ANSWER: The revised management plan includes a vision and mission, goals, and priority objectives and activities designed to meet those goals. The management plan focuses on understanding sanctuary resource condition and value, reducing impacts to resources, and enhancing stewardship and collaboration. Revision of the management plan includes acknowledgement of the need to play a greater leadership role with the Water Quality Protection Program, development of management effectiveness monitoring, evaluation of visitor use, and development of a restoration plan. The plan includes emphasis on the need to strengthen enforcement through cooperative partnership with other agencies and enhancing public knowledge, understanding, and compliance. Placement of marker and mooring buoys would be updated for new or altered marine zones, and mooring placements in heavily used areas and for large vessels would be reviewed.
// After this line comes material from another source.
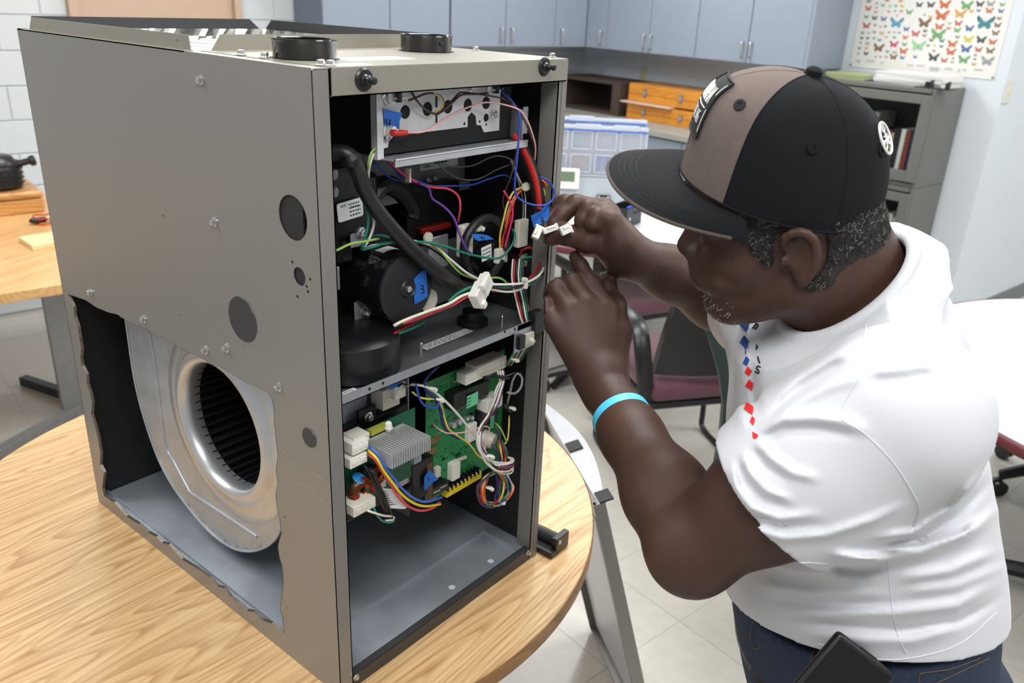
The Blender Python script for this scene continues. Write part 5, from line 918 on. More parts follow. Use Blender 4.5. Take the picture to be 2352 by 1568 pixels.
BF = 'o560 0 90,n318 15 80,a735 8 90,n423 42 45,g503 68 70,l597 78 70,t673 76 55,y755 80 75,k980 62 110,k1130 62 125,o1312 58 180,g1600 70 180,k1775 52 120,w1915 48 120,g2068 60 80,o310 110 115,w417 100 55,r408 158 60,p580 150 55,t664 145 45,o742 146 60,g848 158 110,o1272 200 215,a1515 180 180,a1664 145 75,b1757 138 65,o1897 140 115,b2050 145 85,g285 220 85,k392 235 100,b512 248 105,r690 204 40,g1048 195 50,a1125 222 70,t1840 300 255,n2028 240 70,c680 300 215,r284 335 140,k400 328 50,o470 348 45,k535 345 55,b810 380 100,n1045 300 200,o1240 350 140,l1378 305 70,r1490 305 120,o1365 370 70,g1475 395 110,b1635 372 130,n2005 330 105,n1978 432 110,g235 430 75,t316 432 45,b390 420 60,a485 435 85,t584 424 50,w652 425 50,t716 428 50,r930 440 140,k1056 405 70,r1045 465 70,g1222 450 225,k225 498 65,k303 498 60,g385 500 60,t460 525 70,a545 485 60,g652 490 70,o795 490 95,g1480 485 75,y1620 515 155,k1790 520 150,o1940 550 120,p645 580 150,l965 600 230,n1138 525 80,t1276 532 90,o1412 575 150,t207 560 50,w300 570 80,n445 625 185,g785 580 85,b195 632 60,a284 632 70,k1095 598 55,k1270 608 60,b1590 640 165,r1755 650 115,n1908 665 125,k280 700 90,t180 702 45,t560 675 65,w655 685 75,o770 668 140,k1165 750 175,o1392 680 155,r408 745 45,n470 745 45,w545 745 60,n640 745 130,b755 755 80,b925 745 70,r1305 790 115,k1422 765 45,g1412 815 60,g1560 780 175,k1708 775 50,a1695 842 75,w1870 800 190,k1715 722 45,y1180 595 50,k1170 668 50'
def wing(s): return [(0.0, -.02), (.10, .12), (.34, .34), (.50, .38), (.50, .26), (.42, .06), (.28, -.02), (.36, -.10), (.35, -.26), (.23, -.36), (.08, -.26), (0.0, -.08)]
cols_ = list(PALS); mb = MB(); sx_ = 5.709
for tok in BF.split(','):
    c = tok[0]; x, y, w = map(float, tok[1:].split()); a = RB(1940+x/sx_, y/sx_, WA-.0045); cx, cz = P0_[1]-a[1], a[2]-pzb; W_ = w/sx_/2352*1.0; W_ = w/sx_*0.00238*0.84
    mb.cur = cols_.index(c)
    for sg in (1, -1):
        wp = [(cx+sg*px*W_, -0.0008, cz+pz*W_*.95) for px, pz in wing(0)]
        i0 = (0, 1, 2, 3, 4, 5, 6); i1 = (0, 6, 7, 8, 9, 10, 11); mb.add([wp[i] for i in i0], [tuple(range(7))]); mb.add([wp[i] for i in i1], [tuple(range(7))])
    mb.cur = cols_.index('k'); mb.quad((cx-W_*.02, -.001, cz-W_*.22), (cx+W_*.02, -.001, cz-W_*.22), (cx+W_*.02, -.001, cz+W_*.15), (cx-W_*.02, -.001, cz+W_*.15))
    if w > 140 and c in 'tkc':
        for sg in (1, -1):
            mb.cur = cols_.index('k' if c != 'k' else 'g'); wp = [(cx+sg*px*W_, -0.0010, cz+pz*W_) for px, pz in ((.42, .40), (.5, .3), (.4, .05), (.38, .2))]; mb.add(wp, [(0, 1, 2, 3)])
obj('butterfly_print', mb, [mat('poster_print_'+c, tuple(v*.8+36 for v in PALS[c]), 0.4, coat=0.2) for c in cols_], po)
mb = MB()
for x0, y0, x1, n in ((150, 785, 215, 5), (285, 785, 395, 4), (470, 810, 520, 4), (820, 845, 915, 3), (945, 850, 1060, 3), (1110, 880, 1250, 6), (1310, 890, 1420, 4), (1480, 905, 1525, 5), (1545, 905, 1600, 4), (1690, 905, 1820, 3)):
    for k in range(n):
        a, b = RB(1940+x0/sx_, (y0+k*9)/sx_, WA-.0045), RB(1940+(x1-(k % 3)*9)/sx_, (y0+k*9+ (x1-x0)*.075)/sx_, WA-.0045); mb.quad((P0_[1]-a[1], -.0008, a[2]-pzb), (P0_[1]-b[1], -.0008, b[2]-pzb), (P0_[1]-b[1], -.0008, b[2]-pzb+.002), (P0_[1]-a[1], -.0008, a[2]-pzb+.002))
obj('caption_print', mb, mat('caption_grey', (178, 180, 184), 0.5), po)
for x in (0.008, pw-.006): obj('pin', MB().lathe([(0.005, 0), (0.006, .004), (.003, .008)], (x, -.001, .008), (0, -1, 0), 10), M_GREYM, po)
# ---- white round table in the middle distance
M_WTOP = mat('white_laminate', (226, 228, 234), 0.3, 0, 0.01, 10, coat=0.2)
M_MAR = mat('maroon_edge', (98, 44, 48), 0.45)
M_MARF = mat('maroon_fabric', (88, 46, 60), 0.8, 0, 0.1, 300, 0.2, 600, sheen=0.3)
def white_table(label, a, b, r, legs=False):
    t = rthing('meeting_table', label, 'table', a, b, 0, 0, 'white tables with maroon edges')
    obj('tabletop', MB().lathe([(0.0001, .714), (r-.006, .714), (r-.006, .744), (0.0001, .744)], (0, 0, 0), (0, 0, 1), 72, caps=False), M_WTOP, t, smooth=True, sharp=30)
    obj('edge_band', MB().lathe([(r-.006, .712), (r+.002, .714), (r+.005, .722), (r+.005, .738), (r+.001, .744), (r-.006, .745)], (0, 0, 0), (0, 0, 1), 72, caps=False), M_MAR, t, smooth=True, sharp=60)
    obj('column', MB().cyl((0, 0, .06), (0, 0, .713), .03, 20), M_DKM, t, smooth=True)
    if legs:
        cpt = RM(a, b, 0); nrm = rotz(TH)@np.array([.664, .748, 0])
        for px in (1371, 1407, 1450): p = rotz(-TH)@(on(px, 690, nrm, cpt)-cpt); obj('leg', MB().rbox((p[0]-.022, p[1]-.03, 0.0), (p[0]+.022, p[1]+.03, .713), .004, R=None), M_DKM, t)
    for k in range(4): an = .4+k*PI/2; d = np.array([math.cos(an), math.sin(an), 0]); obj('foot', MB().tube([d*.03+[0, 0, .06], d*.3+[0, 0, .045], d*(r*.75)+[0, 0, .02]], [.03, .026, .018], 8), M_DKM, t, smooth=True)
    return t
ta, tb_ = -1.479, -1.763; white_table('white table with maroon edge carrying the parts organisers, beyond the hands', ta, tb_, 0.755, True)
white_table('white table with maroon edge behind the back of the person', -1.60, -4.16, 0.79)
gp = RZ(1425, 486, 0.7455); gdir = math.atan2(-.664, .748)
gy = rthing('control_box', 'grey metal control box on the white table, carrying the clear organisers', 'box', gp[0], gp[1], 0.7455, gdir)      # local x along its face, y to the back
GH = 0.145
mb = MB(); mb.prism([(0, 0), (0.34, 0), (0.34, GH), (0.035, GH)], (-0.62, 0, 0), (0, 1, 0), (0, 0, 1), 0.78); obj('body', mb, mat('panel_grey', (166, 174, 180), 0.5, 0, 0.03, 40), gy)
for x in (-0.6, 0.14): obj('screw', MB().cyl((x, 0.02, 0.09), (x, 0.012, 0.092), 0.006, 10), M_NICK, gy)
def face_pt(px, py):
    o_ = RM(*gp[:2], 0.7455); nrm = rotz(TH+gdir)@unit([0, -1, 0.24]); p = on(px, py, nrm, o_); return rotz(-(TH+gdir))@(p-o_)
unit = lambda v: np.array(v, float)/np.linalg.norm(v)
Rf = np.array([[1, 0, 0], unit([0, -.24, -1])*-1, unit([0, -1, .24])]).T
c = face_pt(1306, 412); th_ = thing('thermostat', 'white thermostat with green screen against the grey control box', 'thermostat', tuple(RM(*gp[:2], .7455)+rotz(TH+gdir)@(c+Rf[:, 2]*.001)), TH+gdir)
obj('case', MB().rbox((-.075, -.045, 0), (.05, .052, .026), .006, R=Rf), M_WHT, th_); obj('screen', MB().rbox((-.06, -.012, .025), (.028, .036, .0275), .001, R=Rf), mat('lcd_green', (98, 116, 92), .25), th_); obj('button_bar', MB().rbox((-.06, -.03, .025), (.03, -.02, .027), .001, R=Rf), M_IVO, th_)
M_CLR = mat('clear_plastic', (225, 230, 238), 0.12, alpha=0.22, coat=0.3); M_CLRT = mat('clear_plastic_edge', (215, 222, 234), 0.2, alpha=0.62)
og = (gp[0]+.748*-.2+.664*.07, gp[1]-.664*-.2+.748*.07)
for k, (dy, lb) in enumerate(((0.0, 'clear plastic parts organiser standing on the grey box, the nearer of two'), (0.075, 'clear plastic parts organiser standing on the grey box, behind the other'))):
    Hh = 0.235 if k == 0 else 0.262
    t = rthing('parts_organiser', lb, 'organiser', og[0]+dy*.66, og[1]+dy*.75, .7455+GH+.002, gdir, 'clear parts organisers on the grey box')
    obj('tray', MB().box((-.3, 0, 0), (.30, .004, Hh)).box((-.3, .045, 0), (.30, .048, Hh)), M_CLR, t); obj('rim', MB().rbox((-.305, -.004, -.0), (.305, .05, .008), .002).rbox((-.305, -.004, Hh-.012), (.305, .05, Hh), .002).rbox((-.305, -.004, .008), (-.295, .05, Hh-.012), .002).rbox((.295, -.004, .008), (.305, .05, Hh-.012), .002), M_CLRT, t)
    obj('blue_gasket', MB().box((-.305, -.006, Hh-.022), (.305, -.002, Hh-.016)), mat('gasket_blue', (44, 96, 200), 0.4), t)
    for r in range(2):
        for c_ in range(5): x, z = -.285+c_*.115, .018+r*.108; f = obj('compartment', MB().rbox((x, -.005, z), (x+.1, -.003, z+.006), .001).rbox((x, -.005, z+.082), (x+.1, -.003, z+.088), .001).rbox((x, -.005, z), (x+.006, -.003, z+.088), .001).rbox((x+.094, -.005, z), (x+.1, -.003, z+.088), .001), M_CLRT, t)
    for c_ in (0.05, .35, .65) if k == 0 else (0.3,): obj('latch', MB().rbox((-.25+c_*.6, -.008, Hh-.014), (-.13+c_*.6, -.003, Hh+.012), .003), M_CLRT, t)
    if k == 0:
        for x, z, w, cc in ((-.05, .03, .07, (150, 120, 130)), (.075, .035, .022, (60, 76, 170)), (.112, .035, .022, (60, 76, 170)), (-.05, .14, .05, (110, 140, 140)), (-.16, .04, .05, (120, 140, 150))): obj('small_parts', MB().rbox((x, .006, z), (x+w, .04, z+.06), .004), mat('bits_%d' % cc[0], cc, .5), t)
q = RZ(1436, 516, 0.7455); hb_ = rthing('battery_holder', 'black open plastic holder standing on the white table beyond the hand', 'holder', q[0], q[1], 0.7455, gdir+1.0)
obj('tray', MB().rbox((-.06, -.035, 0), (.085, -.03, .085), .001).rbox((-.06, .03, 0), (.085, .035, .10), .001).rbox((-.06, -.03, 0), (.085, .03, .006), .001).rbox((.08, -.03, .006), (.085, .03, .085), .001).rbox((-.06, -.03, .006), (-.055, .03, .085), .001), M_BLK, hb_); obj('lug', MB().rbox((.085, -.02, .01), (.11, .0, .06), .002), M_BLK, hb_); obj('screw', MB().cyl((-.04, -.035, .04), (-.04, -.041, .04), .007, 10), M_CHR, hb_); obj('insert', MB().rbox((-.04, -.029, .05), (.0, -.018, .092), .002), mat('insert_blue', (40, 70, 190), .4), hb_)
for k in range(4): obj('slot', MB().box((0.0+k*.018, -.0362, .055), (.011+k*.018, -.0348, .065)), M_INK, hb_)
c = face_pt(1385, 462); sm = thing('jack_plate', 'small black square plate with white screws by the grey control box', 'fitting', tuple(RM(*gp[:2], .7455)+rotz(TH+gdir)@(c+Rf[:, 2]*.001)), TH+gdir); obj('plate', MB().rbox((-.032, -.025, 0), (.032, .03, .012), .003, R=Rf), M_BLK, sm)
for x in (-.022, .022): obj('screw', MB().cyl(Rf@np.array([x, .02, .012]), Rf@np.array([x, .02, .015]), .004, 10), M_WHT, sm)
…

QUESTION: How would sanctuary expansion and proposed regulations affect fishing activities?

ANSWER: Four sanctuary preservation areas that currently allow catch and release fishing would no longer allow this activity under the proposed rule. In addition, permits for bait fishing in sanctuary preservation areas (SPAs) are proposed to be eliminated. Florida Keys National Marine Sanctuary would coordinate with Florida Fish and Wildlife Conservation Commission to determine whether commercial bait fishing in state water SPAs should continue. These proposed alternatives were developed after hearing input from recreational and commercial fishermen, as well as the non-fishing community in the Florida Keys. The proposed changes offer resource protection while allowing compatible activities. Other fisheries management actions will continue to be managed by the Florida Fish and Wildlife Conservation Commission and NOAA Fisheries, in coordination with the sanctuary, with advice from the Gulf of Mexico and South Atlantic Fisheries Management Councils.

QUESTION: What happens after the comment period closes?

ANSWER: Public input is vitally important to determine the future of the Florida Keys. Public comment on the proposed rule will take place for 100 days, and can be submitted and viewed on After reviewing the comments, NOAA would conduct an environmental and socioeconomic analysis of and formally propose a set of final regulations, which would be published in the Federal Register. That would be followed by an opportunity for review by the governor of Florida as well as by Congress. We expect implementation of any final action would occur soon after public release of the final Restoration Blueprint and final rule.

QUESTION: Under what authority is NOAA undertaking this action?

ANSWER: NOAA has initiated this process under authority of the National Marine Sanctuaries Act, which requires periodic review and update of national marine sanctuary management plans and regulations. This is the first comprehensive review of Florida Keys National Marine Sanctuary's regulations and marine zoning approach since they were established in 1997. In the two decades since, and even farther back to the establishment of Key Largo National Marine Sanctuary in 1975 and Looe Key National Marine Sanctuary in 1981, much has been learned about what management tools work and where improvements can be made.

QUESTION: Does NOAA need congressional authority for changes since the sanctuary was initially designated by Congress?

ANSWER: No. An administrative modification of sanctuary management is consistent with both the Florida Keys National Marine Sanctuary and Protection Act and the National Marine Sanctuaries Act. Accordingly, congressional action is not required to make changes; however, Congress does have the opportunity to review the final rule prior to its implementation.